08 July 2011

A week in Ovacik, close to turquoise waters and the Aegean coast

The Amyntas Grave has long been the symbol of Fethiye (Photograph: Patrick Comerford)

Patrick Comerford

I arrived in Turkey late yesterday and I am staying for a week in Ovacik, a holiday resort in south-west Anatolia, near the coastal city of Fethiye and some important classical sites.

Ovacik and neighbouring Hisarönü were once sleepy villages that have become one large lively resort in recent decades. They stand on a high plateau 4 km from the coast, surrounded by stunning mountains, and close to the white sands and blue waters of the famous lagoon of Ölüdeniz and the pebble and sand beach of Belcekiz.

Ölüdeniz has become a popular image on tourist posters for Turkey throughout Europe. Just above Ölüdeniz, amongst the pines on the lower slopes of Babadağ, the former village of Ovacik straddles the mountain road between Fethiye and Ölüdeniz.

I am staying in the Grand Ucel Hotel, which is set in a pine-covered valley, 1 km from Hisarönü, 5 km from Ölüdeniz, and 4 km from Fethiye. This is just a few steps away from the bustle of the resort are some quiet country trails, making this an ideal base for enjoying this captivating area.
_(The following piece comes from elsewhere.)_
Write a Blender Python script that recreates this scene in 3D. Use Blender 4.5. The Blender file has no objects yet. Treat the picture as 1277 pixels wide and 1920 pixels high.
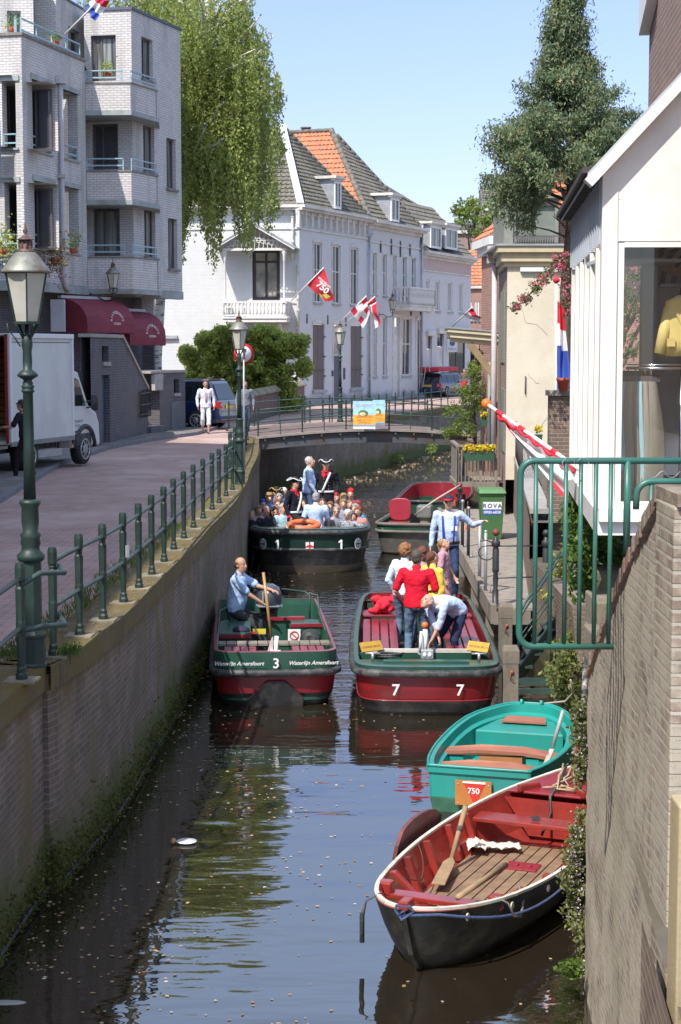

Lycian rock tombs, carved into the cliff-face above Fethiye (Photograph: Patrick Comerford)

I first visited this corner of Turkey five years ago in July 2006. During the next week or so, while I’m here, I plan to visit Fethiye, a lively port and market town, with its lengthy seafront, cafés and restaurants, its lively market and its classical sites.

Fethiye is the site of the Lycian settlement of Telmessos, with its famous Lycian rock tombs, including the Tomb of Amyntas, carved into the dramatic cliff-side above the harbour. There are the remains of a Greek theatre, a crusader castle, old mosques and an historic Turkish bath too.

In Byzantine times, the city was known as Anastasiopolis, and later it was known as Makri (Μακρή). But after the expulsion of the majority Greek Orthodox population in the 1920s, the name was changed to Fethiye in the 1930s in honour of a local war hero, Fethi Bey.

The abandoned houses, churches and streets of Levissi remain on the slopes above Kaya Köyü (Photograph: Patrick Comerford)

I’m also planning to return to the Anatolian village that inspired de Bernières as he wrote Birds Without Wings. This prequel to Captain Corelli’s Mandolin is set in Eskibahçe, a small village modelled on the once-thriving but now-abandoned town of Kaya Köyü. The people who once lived in Kaya Köyü were mainly Greek-speakers who knew their town as Levissi, and who were proud that it was built on the earlier Hellenistic town of Karmylassos. It was a bustling market town until its population of Orthodox Greeks was deported forcibly in 1923.

I was so disturbed by the haunting story of these people when I first visited Levissi in 2006 that it was almost two years before I wrote about the experience.

Many of those people who were forced to leave Levissi first sought refuge in Rhodes, the nearest Greek island, which was occupied by the Italians in the 1920s.

I hope to make a more peaceful journey to Rhodes by ferry from Fethiye over the next few days, and perhaps visit some of the other neighbouring islands too. And I’m looking forward to visiting the beach at Ölüdeniz, and to swimming every day, in the hotel pool and in the turquoise blue waters of the Aegean Sea.